(begin)

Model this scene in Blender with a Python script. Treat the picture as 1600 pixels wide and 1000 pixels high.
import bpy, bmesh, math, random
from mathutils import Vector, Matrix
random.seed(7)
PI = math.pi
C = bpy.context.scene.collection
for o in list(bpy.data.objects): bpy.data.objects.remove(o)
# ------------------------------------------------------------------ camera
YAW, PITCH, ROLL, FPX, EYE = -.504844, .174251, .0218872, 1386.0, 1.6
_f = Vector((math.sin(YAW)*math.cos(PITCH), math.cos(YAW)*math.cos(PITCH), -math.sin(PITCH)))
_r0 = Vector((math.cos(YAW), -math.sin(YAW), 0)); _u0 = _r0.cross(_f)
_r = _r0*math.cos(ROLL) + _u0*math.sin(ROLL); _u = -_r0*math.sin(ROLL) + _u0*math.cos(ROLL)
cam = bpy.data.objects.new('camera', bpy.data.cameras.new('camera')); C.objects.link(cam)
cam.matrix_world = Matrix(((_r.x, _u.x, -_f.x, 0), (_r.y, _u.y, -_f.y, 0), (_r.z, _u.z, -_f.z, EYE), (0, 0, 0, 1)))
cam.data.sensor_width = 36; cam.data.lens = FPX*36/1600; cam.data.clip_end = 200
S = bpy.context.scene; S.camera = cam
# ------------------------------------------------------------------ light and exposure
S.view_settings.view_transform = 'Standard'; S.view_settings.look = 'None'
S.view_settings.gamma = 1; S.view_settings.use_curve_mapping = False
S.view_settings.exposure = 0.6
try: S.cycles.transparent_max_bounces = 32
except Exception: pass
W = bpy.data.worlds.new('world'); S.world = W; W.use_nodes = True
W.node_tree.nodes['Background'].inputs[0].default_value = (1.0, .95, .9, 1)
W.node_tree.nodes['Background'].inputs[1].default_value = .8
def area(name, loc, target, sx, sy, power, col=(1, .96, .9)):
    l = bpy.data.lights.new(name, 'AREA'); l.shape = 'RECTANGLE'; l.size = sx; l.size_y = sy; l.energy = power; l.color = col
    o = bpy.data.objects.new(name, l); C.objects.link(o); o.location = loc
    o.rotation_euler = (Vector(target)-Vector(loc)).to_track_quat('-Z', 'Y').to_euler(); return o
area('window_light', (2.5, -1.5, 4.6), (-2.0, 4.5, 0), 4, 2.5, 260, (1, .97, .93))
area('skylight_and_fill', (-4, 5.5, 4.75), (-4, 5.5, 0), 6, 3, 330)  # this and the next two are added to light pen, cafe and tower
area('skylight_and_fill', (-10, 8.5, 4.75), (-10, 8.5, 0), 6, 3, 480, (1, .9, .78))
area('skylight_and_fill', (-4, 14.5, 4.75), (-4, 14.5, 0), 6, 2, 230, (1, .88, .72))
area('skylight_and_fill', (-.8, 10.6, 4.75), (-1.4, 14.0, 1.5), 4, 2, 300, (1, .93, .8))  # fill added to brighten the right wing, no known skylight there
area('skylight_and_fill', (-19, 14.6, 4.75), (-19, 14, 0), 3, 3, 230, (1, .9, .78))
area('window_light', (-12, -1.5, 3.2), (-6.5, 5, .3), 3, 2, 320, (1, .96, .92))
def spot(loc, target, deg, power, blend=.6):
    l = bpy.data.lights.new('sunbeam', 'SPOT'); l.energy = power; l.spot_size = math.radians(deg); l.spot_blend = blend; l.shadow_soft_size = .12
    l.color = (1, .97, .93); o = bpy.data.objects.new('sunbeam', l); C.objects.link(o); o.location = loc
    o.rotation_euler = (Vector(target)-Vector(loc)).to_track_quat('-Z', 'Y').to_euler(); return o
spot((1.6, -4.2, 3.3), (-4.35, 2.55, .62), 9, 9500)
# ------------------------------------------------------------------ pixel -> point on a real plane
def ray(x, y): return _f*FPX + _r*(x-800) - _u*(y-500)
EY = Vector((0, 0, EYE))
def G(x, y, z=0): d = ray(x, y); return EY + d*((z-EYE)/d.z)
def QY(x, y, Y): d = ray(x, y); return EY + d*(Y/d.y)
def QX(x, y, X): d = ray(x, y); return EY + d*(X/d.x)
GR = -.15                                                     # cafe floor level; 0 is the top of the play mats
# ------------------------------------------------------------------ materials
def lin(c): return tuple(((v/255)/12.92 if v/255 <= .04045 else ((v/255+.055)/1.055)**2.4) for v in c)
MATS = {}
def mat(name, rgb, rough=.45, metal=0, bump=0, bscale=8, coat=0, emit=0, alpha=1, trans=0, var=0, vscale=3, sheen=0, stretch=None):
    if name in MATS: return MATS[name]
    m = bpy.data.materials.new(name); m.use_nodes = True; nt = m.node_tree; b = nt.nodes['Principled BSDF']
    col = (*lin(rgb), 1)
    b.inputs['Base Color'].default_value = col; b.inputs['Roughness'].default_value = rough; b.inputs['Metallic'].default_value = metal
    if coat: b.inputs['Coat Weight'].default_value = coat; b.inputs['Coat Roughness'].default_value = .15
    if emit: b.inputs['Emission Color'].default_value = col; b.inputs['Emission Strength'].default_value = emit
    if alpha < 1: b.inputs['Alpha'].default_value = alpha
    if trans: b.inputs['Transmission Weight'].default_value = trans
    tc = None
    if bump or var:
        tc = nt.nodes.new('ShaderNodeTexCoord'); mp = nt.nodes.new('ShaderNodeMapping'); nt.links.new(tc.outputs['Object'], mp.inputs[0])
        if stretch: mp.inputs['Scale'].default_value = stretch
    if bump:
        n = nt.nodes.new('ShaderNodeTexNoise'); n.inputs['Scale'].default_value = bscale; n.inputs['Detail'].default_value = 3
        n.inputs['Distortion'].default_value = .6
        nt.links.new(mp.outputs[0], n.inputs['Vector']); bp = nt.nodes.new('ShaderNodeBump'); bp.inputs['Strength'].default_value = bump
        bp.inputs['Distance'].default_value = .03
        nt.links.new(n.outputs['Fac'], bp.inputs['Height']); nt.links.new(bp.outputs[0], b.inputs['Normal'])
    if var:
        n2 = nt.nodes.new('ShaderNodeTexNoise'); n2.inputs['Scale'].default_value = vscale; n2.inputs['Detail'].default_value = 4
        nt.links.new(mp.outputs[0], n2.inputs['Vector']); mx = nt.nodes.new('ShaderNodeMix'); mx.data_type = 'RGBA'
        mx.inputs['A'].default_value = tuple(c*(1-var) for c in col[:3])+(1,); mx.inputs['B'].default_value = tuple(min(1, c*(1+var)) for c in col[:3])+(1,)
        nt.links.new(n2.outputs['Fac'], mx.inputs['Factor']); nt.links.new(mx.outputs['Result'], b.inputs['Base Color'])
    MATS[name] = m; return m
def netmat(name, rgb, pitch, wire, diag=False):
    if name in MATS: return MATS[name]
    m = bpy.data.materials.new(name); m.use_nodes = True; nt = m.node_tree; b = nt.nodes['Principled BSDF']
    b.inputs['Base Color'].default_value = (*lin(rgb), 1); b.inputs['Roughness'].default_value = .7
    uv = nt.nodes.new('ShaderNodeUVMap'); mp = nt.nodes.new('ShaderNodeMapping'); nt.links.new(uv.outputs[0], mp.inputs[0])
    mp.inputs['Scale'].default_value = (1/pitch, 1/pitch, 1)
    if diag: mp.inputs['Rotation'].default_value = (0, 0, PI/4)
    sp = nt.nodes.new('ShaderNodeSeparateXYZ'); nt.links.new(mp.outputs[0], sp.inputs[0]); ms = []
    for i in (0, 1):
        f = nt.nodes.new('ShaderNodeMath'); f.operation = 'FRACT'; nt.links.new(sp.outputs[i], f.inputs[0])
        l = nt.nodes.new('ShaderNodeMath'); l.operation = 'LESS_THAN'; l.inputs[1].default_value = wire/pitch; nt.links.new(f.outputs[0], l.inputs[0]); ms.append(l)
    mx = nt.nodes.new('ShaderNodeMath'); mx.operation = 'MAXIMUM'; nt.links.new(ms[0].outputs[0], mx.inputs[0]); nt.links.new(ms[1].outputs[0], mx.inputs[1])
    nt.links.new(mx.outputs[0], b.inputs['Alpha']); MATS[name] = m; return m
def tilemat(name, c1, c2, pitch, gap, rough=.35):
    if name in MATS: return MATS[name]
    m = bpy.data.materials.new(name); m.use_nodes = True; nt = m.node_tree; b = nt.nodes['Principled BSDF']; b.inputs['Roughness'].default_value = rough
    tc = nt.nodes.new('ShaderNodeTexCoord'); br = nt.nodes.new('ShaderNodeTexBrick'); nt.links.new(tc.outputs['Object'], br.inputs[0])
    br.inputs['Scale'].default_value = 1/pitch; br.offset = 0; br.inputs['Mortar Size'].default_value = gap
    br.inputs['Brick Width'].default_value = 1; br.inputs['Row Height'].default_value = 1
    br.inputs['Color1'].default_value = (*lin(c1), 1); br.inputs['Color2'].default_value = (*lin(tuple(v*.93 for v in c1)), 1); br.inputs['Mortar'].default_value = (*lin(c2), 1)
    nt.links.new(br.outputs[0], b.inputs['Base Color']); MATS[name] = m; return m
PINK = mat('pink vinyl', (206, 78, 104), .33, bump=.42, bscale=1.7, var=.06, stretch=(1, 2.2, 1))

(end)

## Your task:
Return only the number of lines in the data that contain "scene".

## Full answer:
3